Saturday, September 13, 2008

An endorsement!

A possible running mate endorses me! Sort of...

Of course, a female brain would have more cache, and help me pick off disgruntled Hillary voters.

I know-- I'll pick governess Sara Bellum, of Alaska! (She's a brain in a jar who baby-sits my nieces and nephews in Juneau.)

No. On second thought, before I settle on any one candidate, I need all of you out there to suggest the one celebrity or politician you believe would naturally pair well with a sobriety-challenged severed head!

Write in today!


Allen's Brain said...

The creature that entered our dimension after the super-collider event might be truly appropriate--though I think I might be perfectly suited to your campaign. I do give a good speech--projected directly into the minds of the listeners.
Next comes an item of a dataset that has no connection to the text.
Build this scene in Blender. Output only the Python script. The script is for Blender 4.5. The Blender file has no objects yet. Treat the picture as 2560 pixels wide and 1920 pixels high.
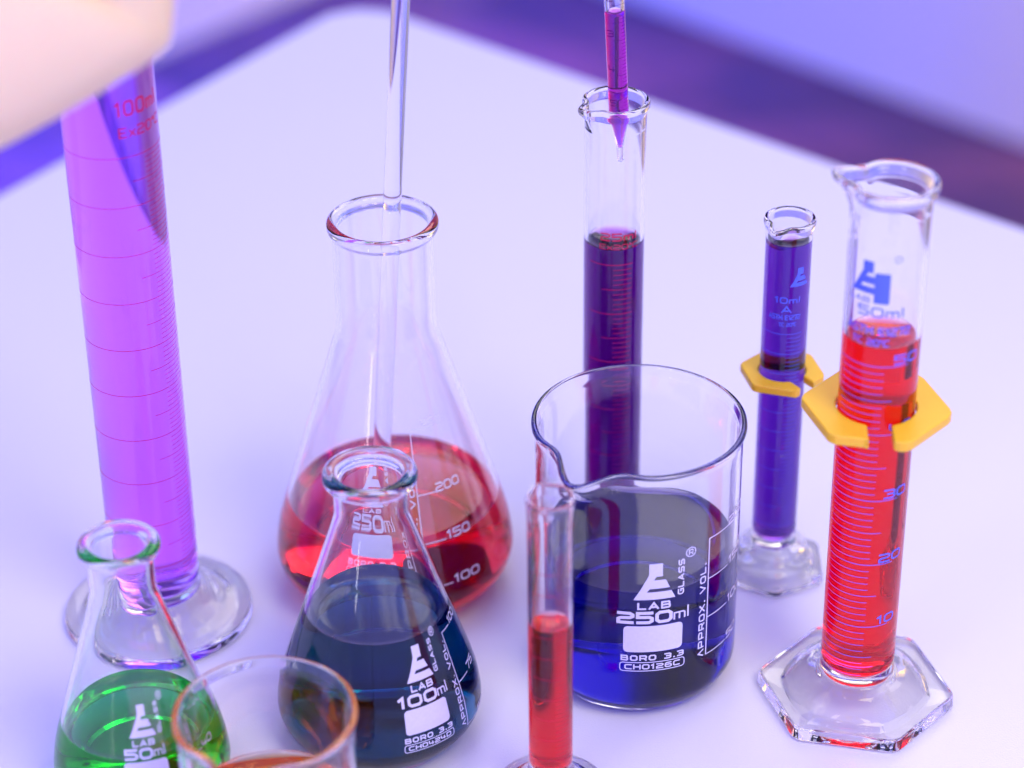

Max the drunken severed head said...

That does make you an attractive candidate-- as does your flattering me elsewhere. Sucking up is a must in a possible vice-presidential candidate.

How does a blue brain grow a brown nose, anyway?

Anonymous said...

That reminds me of a joke we tell in Arkham:

Q: What's the difference between a severed female head in a pan and a disembodied female brain in a jar?

A: Lipstick.

America is ready for Virginia Leith, aka Jan in the Pan.

And that, my friends, is eldritch horror you can believe in.

Allen's Brain said...

Yeah... funny story... Jan and I used to go out, but her persistent questioning of whether my horror matched her own got to be too much. It might be awkward having her on the campaign--but it's your call.